В своем последнем стриме Игорь Яковенко (Игорь Яковенко) размышляет о то, чем «человек путинский» отличается от «человека советского»:
«Человек советский» (во всяком случае – позднесоветский) в достаточной степени отделял себя от государства и его пропаганды. «Человек путинский» в большей степени сросся с государством, чем человек позднесоветский.
«Человек путинский» – это «человек фашистский». Это человек войны. «Человек советский» жил под лозунгом «лишь бы не было войны». «Человек путинский» живет под лозунгом «можем повторить».
«Человек путинский» – это полная ампутация эмпатии, доходящая до самоненависти. «Человек советский», в конечном итоге, мечтал жить хорошо. «Человек путинский» мечтает о том, чтобы другие жили плохо.
Это очень важно для осознания нравственной катастрофы современного российского общества. У меня – старого антисоветчика – куча собственных претензий к «человеку советскому». За его лицемерие, трусость, конформизм. Говорят, что после 37-го года его нельзя за это осуждать, но тут как раз вопрос спорный. Но в любом случае, «человек советский» был продуктом «большевистского проекта», который, в свою очередь, был, хотя и выродившимся, но ответвлением «большого европейского модернизационного проекта». Проекта, органически связанного с культурой гуманизма и просвещения.
В большевистской («коммунистической») идеологии огромную роль играла радикальная антимилитаристская риторика, категорическое осуждение агрессивных, захватнических войн. И это не было просто демагогией. Это был сущностный вопрос «религиозной» самоидентификации большевизма. Ведь именно на этом моменте произошло окончательное отделение большевизма от «впавшей в социал-шовинизм» европейской правой социал-демократии. На это потом наложились воспоминания советского общества об ужасах Второй мировой, но дело все же не только в этих воспоминаниях. «Антивоенный» компонент большевистской идеологии сохранял свою «сакральность».

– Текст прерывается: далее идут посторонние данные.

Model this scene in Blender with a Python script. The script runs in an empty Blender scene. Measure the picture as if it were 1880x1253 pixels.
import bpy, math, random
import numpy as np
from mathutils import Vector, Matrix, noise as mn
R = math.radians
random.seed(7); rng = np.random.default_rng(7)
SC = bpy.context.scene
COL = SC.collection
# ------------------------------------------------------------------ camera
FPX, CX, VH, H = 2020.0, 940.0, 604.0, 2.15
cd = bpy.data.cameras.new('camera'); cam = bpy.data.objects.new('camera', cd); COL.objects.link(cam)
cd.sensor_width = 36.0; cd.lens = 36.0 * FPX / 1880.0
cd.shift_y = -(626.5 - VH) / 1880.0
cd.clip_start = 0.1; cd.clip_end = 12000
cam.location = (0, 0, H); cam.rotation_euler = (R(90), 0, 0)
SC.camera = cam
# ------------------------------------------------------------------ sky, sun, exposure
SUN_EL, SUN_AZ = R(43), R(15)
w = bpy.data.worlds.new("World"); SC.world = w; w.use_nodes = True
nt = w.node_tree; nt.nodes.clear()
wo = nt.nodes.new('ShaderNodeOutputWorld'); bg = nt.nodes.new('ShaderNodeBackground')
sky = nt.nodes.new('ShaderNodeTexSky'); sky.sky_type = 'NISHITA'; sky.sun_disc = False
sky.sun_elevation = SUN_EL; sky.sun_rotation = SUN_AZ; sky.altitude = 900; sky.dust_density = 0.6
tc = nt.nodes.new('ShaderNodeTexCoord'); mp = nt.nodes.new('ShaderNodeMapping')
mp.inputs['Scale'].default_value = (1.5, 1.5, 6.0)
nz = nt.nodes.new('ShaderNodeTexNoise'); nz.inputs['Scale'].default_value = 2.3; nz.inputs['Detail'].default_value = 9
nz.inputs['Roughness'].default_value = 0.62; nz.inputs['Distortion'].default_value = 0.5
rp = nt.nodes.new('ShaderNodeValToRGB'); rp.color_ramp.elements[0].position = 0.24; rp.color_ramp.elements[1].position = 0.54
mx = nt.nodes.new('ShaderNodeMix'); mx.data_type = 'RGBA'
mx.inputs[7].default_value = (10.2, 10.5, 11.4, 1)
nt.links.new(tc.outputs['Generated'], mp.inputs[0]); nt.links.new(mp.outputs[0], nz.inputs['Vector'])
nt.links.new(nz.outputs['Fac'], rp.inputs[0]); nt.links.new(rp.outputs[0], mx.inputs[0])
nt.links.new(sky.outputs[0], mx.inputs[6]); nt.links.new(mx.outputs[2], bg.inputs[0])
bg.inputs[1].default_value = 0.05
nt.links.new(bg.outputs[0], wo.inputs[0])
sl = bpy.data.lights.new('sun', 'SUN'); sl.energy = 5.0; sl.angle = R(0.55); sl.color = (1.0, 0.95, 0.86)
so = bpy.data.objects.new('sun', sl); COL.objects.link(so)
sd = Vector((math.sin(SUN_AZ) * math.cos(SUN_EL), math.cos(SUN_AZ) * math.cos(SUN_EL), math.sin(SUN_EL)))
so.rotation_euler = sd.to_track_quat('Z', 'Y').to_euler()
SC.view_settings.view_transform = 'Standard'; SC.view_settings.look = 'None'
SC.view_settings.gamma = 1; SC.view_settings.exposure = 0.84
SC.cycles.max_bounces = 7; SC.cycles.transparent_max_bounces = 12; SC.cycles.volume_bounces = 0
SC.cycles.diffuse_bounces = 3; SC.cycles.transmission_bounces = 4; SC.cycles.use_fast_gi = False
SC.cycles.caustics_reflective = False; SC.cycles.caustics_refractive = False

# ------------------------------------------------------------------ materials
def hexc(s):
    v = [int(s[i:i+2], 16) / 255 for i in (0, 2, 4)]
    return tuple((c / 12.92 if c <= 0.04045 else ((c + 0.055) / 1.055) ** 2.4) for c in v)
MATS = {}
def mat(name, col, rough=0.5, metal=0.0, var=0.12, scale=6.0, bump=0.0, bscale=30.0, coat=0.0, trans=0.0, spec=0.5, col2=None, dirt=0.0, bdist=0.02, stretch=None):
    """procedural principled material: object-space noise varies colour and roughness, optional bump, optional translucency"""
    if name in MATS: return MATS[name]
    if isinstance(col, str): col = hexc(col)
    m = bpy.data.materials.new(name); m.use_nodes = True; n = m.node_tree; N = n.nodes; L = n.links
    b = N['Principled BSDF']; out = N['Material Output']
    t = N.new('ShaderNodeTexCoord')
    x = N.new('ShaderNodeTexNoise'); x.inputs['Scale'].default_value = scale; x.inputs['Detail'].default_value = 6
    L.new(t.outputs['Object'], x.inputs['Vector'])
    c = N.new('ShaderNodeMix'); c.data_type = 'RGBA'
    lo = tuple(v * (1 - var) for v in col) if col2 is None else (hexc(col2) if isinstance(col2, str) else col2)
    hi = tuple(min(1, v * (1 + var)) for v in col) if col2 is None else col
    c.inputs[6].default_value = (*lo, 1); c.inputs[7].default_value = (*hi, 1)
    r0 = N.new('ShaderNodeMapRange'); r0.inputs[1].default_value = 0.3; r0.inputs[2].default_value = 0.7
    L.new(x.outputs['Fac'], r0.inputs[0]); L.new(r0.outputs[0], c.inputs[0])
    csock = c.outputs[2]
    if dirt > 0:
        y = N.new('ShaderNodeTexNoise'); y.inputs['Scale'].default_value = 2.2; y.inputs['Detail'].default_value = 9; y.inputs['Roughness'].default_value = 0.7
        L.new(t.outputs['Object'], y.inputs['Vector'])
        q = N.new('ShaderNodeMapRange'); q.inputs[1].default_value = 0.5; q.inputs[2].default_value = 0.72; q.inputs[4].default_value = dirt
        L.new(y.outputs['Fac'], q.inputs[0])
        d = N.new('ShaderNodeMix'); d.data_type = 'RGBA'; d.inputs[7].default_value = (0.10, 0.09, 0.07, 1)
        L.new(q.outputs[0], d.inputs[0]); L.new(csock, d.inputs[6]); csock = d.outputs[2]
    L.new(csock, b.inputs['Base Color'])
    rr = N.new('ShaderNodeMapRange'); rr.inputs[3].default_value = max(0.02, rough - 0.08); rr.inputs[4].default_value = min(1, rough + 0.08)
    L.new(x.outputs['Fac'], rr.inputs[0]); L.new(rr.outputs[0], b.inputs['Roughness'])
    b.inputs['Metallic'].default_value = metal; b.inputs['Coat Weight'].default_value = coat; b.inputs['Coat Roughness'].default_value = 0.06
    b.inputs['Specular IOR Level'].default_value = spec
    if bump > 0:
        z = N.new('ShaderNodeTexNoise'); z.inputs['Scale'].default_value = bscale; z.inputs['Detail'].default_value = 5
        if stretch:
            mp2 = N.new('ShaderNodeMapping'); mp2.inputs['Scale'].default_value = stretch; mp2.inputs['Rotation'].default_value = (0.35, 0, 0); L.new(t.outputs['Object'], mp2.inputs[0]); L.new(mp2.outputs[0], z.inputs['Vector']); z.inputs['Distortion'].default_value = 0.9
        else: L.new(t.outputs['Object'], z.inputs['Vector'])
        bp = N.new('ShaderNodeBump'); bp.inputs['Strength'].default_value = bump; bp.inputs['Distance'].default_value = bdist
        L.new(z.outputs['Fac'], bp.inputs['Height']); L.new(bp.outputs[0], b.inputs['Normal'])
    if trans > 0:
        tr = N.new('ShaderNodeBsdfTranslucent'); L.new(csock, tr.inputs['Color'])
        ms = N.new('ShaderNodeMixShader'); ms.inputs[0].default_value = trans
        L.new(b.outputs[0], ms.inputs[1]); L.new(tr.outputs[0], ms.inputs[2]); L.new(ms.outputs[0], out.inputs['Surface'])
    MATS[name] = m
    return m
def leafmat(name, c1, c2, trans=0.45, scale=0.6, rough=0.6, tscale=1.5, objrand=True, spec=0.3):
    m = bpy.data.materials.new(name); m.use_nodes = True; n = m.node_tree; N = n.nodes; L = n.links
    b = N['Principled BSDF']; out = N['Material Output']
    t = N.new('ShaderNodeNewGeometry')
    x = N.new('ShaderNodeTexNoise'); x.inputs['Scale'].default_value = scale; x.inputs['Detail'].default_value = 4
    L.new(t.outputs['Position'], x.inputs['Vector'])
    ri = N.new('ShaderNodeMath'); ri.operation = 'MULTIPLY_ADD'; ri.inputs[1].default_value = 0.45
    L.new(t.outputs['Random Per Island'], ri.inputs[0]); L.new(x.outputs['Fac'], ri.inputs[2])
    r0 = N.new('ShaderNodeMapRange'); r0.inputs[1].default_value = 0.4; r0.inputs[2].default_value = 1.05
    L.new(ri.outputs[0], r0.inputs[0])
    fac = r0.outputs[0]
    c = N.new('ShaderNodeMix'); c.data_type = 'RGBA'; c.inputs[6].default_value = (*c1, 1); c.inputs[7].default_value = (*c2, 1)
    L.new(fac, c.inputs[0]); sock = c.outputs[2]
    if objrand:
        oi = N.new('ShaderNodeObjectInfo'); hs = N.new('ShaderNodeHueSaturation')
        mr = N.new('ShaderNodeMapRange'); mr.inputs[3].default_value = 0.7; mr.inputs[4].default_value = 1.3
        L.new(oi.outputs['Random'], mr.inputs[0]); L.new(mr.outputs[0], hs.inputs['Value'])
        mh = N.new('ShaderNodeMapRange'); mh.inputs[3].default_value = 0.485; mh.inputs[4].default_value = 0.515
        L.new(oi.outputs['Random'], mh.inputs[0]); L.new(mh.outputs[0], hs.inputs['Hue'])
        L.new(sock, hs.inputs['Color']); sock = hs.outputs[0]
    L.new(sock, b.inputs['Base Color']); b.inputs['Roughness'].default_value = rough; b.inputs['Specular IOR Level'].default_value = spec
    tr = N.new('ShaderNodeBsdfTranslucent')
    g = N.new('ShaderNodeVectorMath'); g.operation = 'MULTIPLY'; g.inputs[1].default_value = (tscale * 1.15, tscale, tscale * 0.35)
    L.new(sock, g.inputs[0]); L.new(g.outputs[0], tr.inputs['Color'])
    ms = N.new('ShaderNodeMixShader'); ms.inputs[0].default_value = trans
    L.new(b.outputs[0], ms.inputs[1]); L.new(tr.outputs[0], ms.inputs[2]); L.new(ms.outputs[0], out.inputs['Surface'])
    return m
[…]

И конечно же, «человек советский» мечтал жить хорошо. В этом он мало отличался от европейского человека, рожденного эпохой модернизации, провозгласившей благо человека высшей ценностью, а стремление к счастью – естественным стремлением и естественным правом человека. Именно «человек советский», знавший отвращение к жестокости и насилию, сделал «бархатную» перестроечную революцию. И хватит о том, что «демократическими массами» манипулировали дербанящие советскую собственность элиты. Лицо революции определяют те, кто ее делает, а не те, кто ими манипулирует или пытается манипулировать.
«Человек путинский» ничуть не менее тоталитарен, чем «человек советский». И более тоталитарен, чем уже достаточно рациональный позднесоветский человек. Зато он полностью свободен (освобожден?) от прошитого в «человека советского» идеалистического гуманизма. И он не знает отвращения к жестокости и насилию. Вот это и есть «человек фашистский». Человек войны. «Новый человек эпохи Муссолини» определялся прежде всего как «человек воюющий». Советские жрецы пытались вырастить «нового человека», который, по их замыслу, должен был быть прежде всего «человеком гуманистическим». Фашизм же создает архаическую цивилизацию «псов войны».
Поэтому я буду продолжать свой назойливый спор с Владимиром Пастуховым о том, как правильно характеризовать путинизм: как продукт разложения и упадка большевизма или как набирающий силу новый (постмодернистский) фашизм? Это спор не о терминах, а о сути. Между «человеком советским» и «человеком путинским» нет прямой преемственности. И вот здесь я хочу сказать пару неласковых слов об ответственности за сегодняшнюю катастрофу постсоветских правых неолибералов.
Я помню свои споры с ними в 90-е годы. Они говорили, что нужно просто сделать из «человека советского» вмеру циничного эгоиста-прагматика, равнодушного к идеологизированным химерам. Такого человека будет не загнать назад в тоталитарное стойло. Потому что на него где сядешь, там и слезешь. Он не встанет в строй, не поедет на овощебазу или на картошку.
Им было не объяснить, что циничный эгоист-прагматик поедет и на овощебазу, и на картошку, если будет считать отказ от этого невыгодным для себя лично с точки зрения карьерных интересов. Именно на таких людей преспокойно села и поехала постмодернистская «автократия нового поколения». И осуществила расчеловечивание общества, ничуть не менее глубокое, чем осуществлял классический фашизм XX века. Это внутреннее, глубинное родство путинизма с фашизмом гораздо важнее различий во внешних формах тоталитарного контроля.